(Given task):
Leave the pictures out and quote every line from the start of the listing to the line with "PI = math.pi", inclusive.

(Data excerpt):
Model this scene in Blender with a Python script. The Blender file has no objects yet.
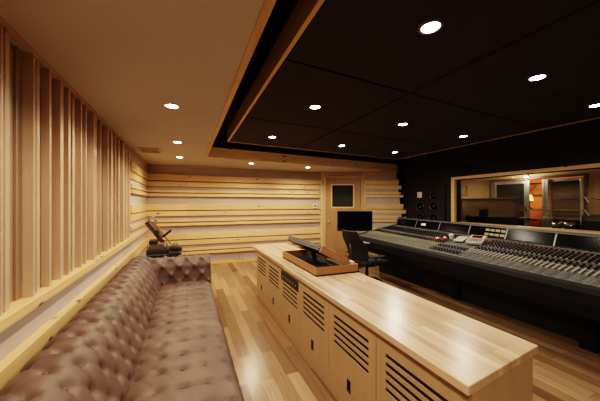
import bpy, bmesh, math, random
from mathutils import Vector, Matrix
random.seed(7)
sc = bpy.context.scene
col = sc.collection
PI = math.pi

# ------------------------------------------------------------------ materials
def nt(name):
    m = bpy.data.materials.new(name); m.use_nodes = True
    t = m.node_tree; b = t.nodes['Principled BSDF']
    return m, t, b
def setp(b, col_=None, rough=.5, metal=0, spec=.5, emit=None, es=0, coat=0):
    if col_: b.inputs['Base Color'].default_value = (*col_, 1)
    b.inputs['Roughness'].default_value = rough
    b.inputs['Metallic'].default_value = metal
    b.inputs['Specular IOR Level'].default_value = spec
    b.inputs['Coat Weight'].default_value = coat
    if emit:
        b.inputs['Emission Color'].default_value = (*emit, 1)
        b.inputs['Emission Strength'].default_value = es
def plain(name, c, rough=.5, metal=0, spec=.5, emit=None, es=0, var=.12, scale=9, bump=0):
    m, t, b = nt(name); setp(b, c, rough, metal, spec, emit, es)
    tc = t.nodes.new('ShaderNodeTexCoord'); n = t.nodes.new('ShaderNodeTexNoise')
    n.inputs['Scale'].default_value = scale; n.inputs['Detail'].default_value = 4
    r = t.nodes.new('ShaderNodeValToRGB')
    r.color_ramp.elements[0].position = .3; r.color_ramp.elements[1].position = .7
    r.color_ramp.elements[0].color = (*[x*(1-var) for x in c], 1)
    r.color_ramp.elements[1].color = (*[min(1, x*(1+var)) for x in c], 1)
    t.links.new(tc.outputs['Object'], n.inputs['Vector']); t.links.new(n.outputs['Fac'], r.inputs[0])
    t.links.new(r.outputs[0], b.inputs['Base Color'])
    if bump:
        bp = t.nodes.new('ShaderNodeBump'); bp.inputs['Strength'].default_value = bump; bp.inputs['Distance'].default_value = .002
        n2 = t.nodes.new('ShaderNodeTexNoise'); n2.inputs['Scale'].default_value = scale*12; n2.inputs['Detail'].default_value = 5
        t.links.new(tc.outputs['Object'], n2.inputs['Vector'])
        t.links.new(n2.outputs['Fac'], bp.inputs['Height']); t.links.new(bp.outputs[0], b.inputs['Normal'])
    return m
def wood(name, c1, c2, axis='X', rough=.4, knots=0, sc_=1.0, boards=None, knotcol=(.10, .04, .015), spec=.4, contrast=1):
    """grain stretched along axis; boards=(size along other axes) gives per-board tint"""
    m, t, b = nt(name); setp(b, c1, rough, 0, spec)
    N = t.nodes.new; L = t.links.new
    tc = N('ShaderNodeTexCoord'); mp = N('ShaderNodeMapping')
    s = {'X': (1.2, 22, 22), 'Y': (22, 1.2, 22), 'Z': (22, 22, 1.2)}[axis]
    mp.inputs['Scale'].default_value = [a*sc_ for a in s]
    L(tc.outputs['Object'], mp.inputs['Vector'])
    n = N('ShaderNodeTexNoise'); n.inputs['Scale'].default_value = 1.3; n.inputs['Detail'].default_value = 6; n.inputs['Distortion'].default_value = .6
    L(mp.outputs[0], n.inputs['Vector'])
    r = N('ShaderNodeValToRGB'); r.color_ramp.elements[0].position = .32; r.color_ramp.elements[1].position = .68
    r.color_ramp.elements[0].color = (*c2, 1); r.color_ramp.elements[1].color = (*c1, 1)
    L(n.outputs['Fac'], r.inputs[0]); out = r.outputs[0]
    if boards:
        # large-scale tint changing from board to board
        mp2 = N('ShaderNodeMapping'); mp2.inputs['Scale'].default_value = boards
        L(tc.outputs['Object'], mp2.inputs['Vector'])
        w = N('ShaderNodeTexWhiteNoise'); w.noise_dimensions = '3D'
        fl = N('ShaderNodeVectorMath'); fl.operation = 'FLOOR'
        L(mp2.outputs[0], fl.inputs[0]); L(fl.outputs[0], w.inputs['Vector'])
        mr = N('ShaderNodeMapRange'); mr.inputs['To Min'].default_value = .88; mr.inputs['To Max'].default_value = 1.15
        L(w.outputs['Value'], mr.inputs['Value'])
        mx = N('ShaderNodeVectorMath'); mx.operation = 'SCALE'
        L(out, mx.inputs[0]); L(mr.outputs[0], mx.inputs['Scale']); out = mx.outputs[0]
    if knots:
        mp3 = N('ShaderNodeMapping'); s3 = {'X': (2.6, 6, 6), 'Y': (6, 2.6, 6), 'Z': (6, 6, 2.6)}[axis]
        mp3.inputs['Scale'].default_value = s3
        L(tc.outputs['Object'], mp3.inputs['Vector'])
        nn = N('ShaderNodeTexNoise'); nn.inputs['Scale'].default_value = 4; L(tc.outputs['Object'], nn.inputs['Vector'])
        v = N('ShaderNodeTexVoronoi'); v.inputs['Scale'].default_value = 1.15; v.inputs['Randomness'].default_value = 1
        ad = N('ShaderNodeVectorMath'); ad.operation = 'ADD'; sv = N('ShaderNodeVectorMath'); sv.operation = 'SCALE'; sv.inputs['Scale'].default_value = .25
        L(nn.outputs['Color'], sv.inputs[0]); L(mp3.outputs[0], ad.inputs[0]); L(sv.outputs[0], ad.inputs[1]); L(ad.outputs[0], v.inputs['Vector'])
        k = N('ShaderNodeMapRange'); k.inputs['From Min'].default_value = .05; k.inputs['From Max'].default_value = .05+.09*knots
        k.inputs['To Min'].default_value = 1; k.inputs['To Max'].default_value = 0
        L(v.outputs['Distance'], k.inputs['Value'])
        mm = N('ShaderNodeMix'); mm.data_type = 'RGBA'; mm.inputs['B'].default_value = (*knotcol, 1)
        L(k.outputs[0], mm.inputs['Factor']); L(out, mm.inputs['A']); out = mm.outputs['Result']
    L(out, b.inputs['Base Color'])
    return m
def planks(name, cs, length, width, rough, along='Y', mortar=.004, mcol=(.09, .045, .018), spec=.5, grain=1, bump=True):
    """brick texture turned into long boards laid along `along`"""
    m, t, b = nt(name); setp(b, cs[0], rough, 0, spec)
    N = t.nodes.new; L = t.links.new
    tc = N('ShaderNodeTexCoord'); mp = N('ShaderNodeMapping')
    if along == 'Y': mp.inputs['Rotation'].default_value = (0, 0, PI/2)
    L(tc.outputs['Object'], mp.inputs['Vector'])
    br = N('ShaderNodeTexBrick'); br.offset = .37; br.offset_frequency = 2; br.squash = 1
    br.inputs['Scale'].default_value = 1; br.inputs['Brick Width'].default_value = length; br.inputs['Row Height'].default_value = width
    br.inputs['Mortar Size'].default_value = mortar*.5; br.inputs['Mortar Smooth'].default_value = .1
    br.inputs['Color1'].default_value = (0, 0, 0, 1); br.inputs['Color2'].default_value = (1, 1, 1, 1); br.inputs['Mortar'].default_value = (.5, .5, .5, 1)
    L(mp.outputs[0], br.inputs['Vector'])
    r = N('ShaderNodeValToRGB'); els = r.color_ramp.elements
    els[0].color = (*cs[0], 1); els[1].color = (*cs[-1], 1)
    for i in range(1, len(cs)-1):
        e = els.new(i/(len(cs)-1)); e.color = (*cs[i], 1)
    L(br.outputs['Color'], r.inputs[0])
    mg = N('ShaderNodeMapping'); mg.inputs['Scale'].default_value = (34, 1.6, 1) if along == 'Y' else (1.6, 34, 1)
    L(tc.outputs['Object'], mg.inputs['Vector'])
    n = N('ShaderNodeTexNoise'); n.inputs['Scale'].default_value = 1.5; n.inputs['Detail'].default_value = 6; n.inputs['Distortion'].default_value = .8
    L(mg.outputs[0], n.inputs['Vector'])
    mr = N('ShaderNodeMapRange'); mr.inputs['From Min'].default_value = .3; mr.inputs['From Max'].default_value = .7
    mr.inputs['To Min'].default_value = 1-.22*grain; mr.inputs['To Max'].default_value = 1+.12*grain
    L(n.outputs['Fac'], mr.inputs['Value'])
    sv = N('ShaderNodeVectorMath'); sv.operation = 'SCALE'; L(r.outputs[0], sv.inputs[0]); L(mr.outputs[0], sv.inputs['Scale'])
    mx = N('ShaderNodeMix'); mx.data_type = 'RGBA'; mx.inputs['B'].default_value = (*mcol, 1)
    L(br.outputs['Fac'], mx.inputs['Factor']); L(sv.outputs[0], mx.inputs['A']); L(mx.outputs['Result'], b.inputs['Base Color'])
    return m
def emis(name, c, s):
    m = bpy.data.materials.new(name); m.use_nodes = True; t = m.node_tree
    t.nodes.remove(t.nodes['Principled BSDF']); e = t.nodes.new('ShaderNodeEmission')
    e.inputs[0].default_value = (*c, 1); e.inputs[1].default_value = s
    t.links.new(e.outputs[0], t.nodes['Material Output'].inputs[0]); return m
def glass_pane(name, tint=(.93, .95, .94)):
    m = bpy.data.materials.new(name); m.use_nodes = True; t = m.node_tree
    t.nodes.remove(t.nodes['Principled BSDF'])
    tr = t.nodes.new('ShaderNodeBsdfTransparent'); tr.inputs[0].default_value = (*tint, 1)
    gl = t.nodes.new('ShaderNodeBsdfGlossy'); gl.inputs['Roughness'].default_value = .02
    fr = t.nodes.new('ShaderNodeFresnel'); fr.inputs[0].default_value = 1.5
    mx = t.nodes.new('ShaderNodeMixShader')
    t.links.new(fr.outputs[0], mx.inputs[0]); t.links.new(tr.outputs[0], mx.inputs[1]); t.links.new(gl.outputs[0], mx.inputs[2])
    t.links.new(mx.outputs[0], t.nodes['Material Output'].inputs[0]); return m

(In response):
Model this scene in Blender with a Python script. The Blender file has no objects yet.
import bpy, bmesh, math, random
from mathutils import Vector, Matrix
random.seed(7)
sc = bpy.context.scene
col = sc.collection
PI = math.pi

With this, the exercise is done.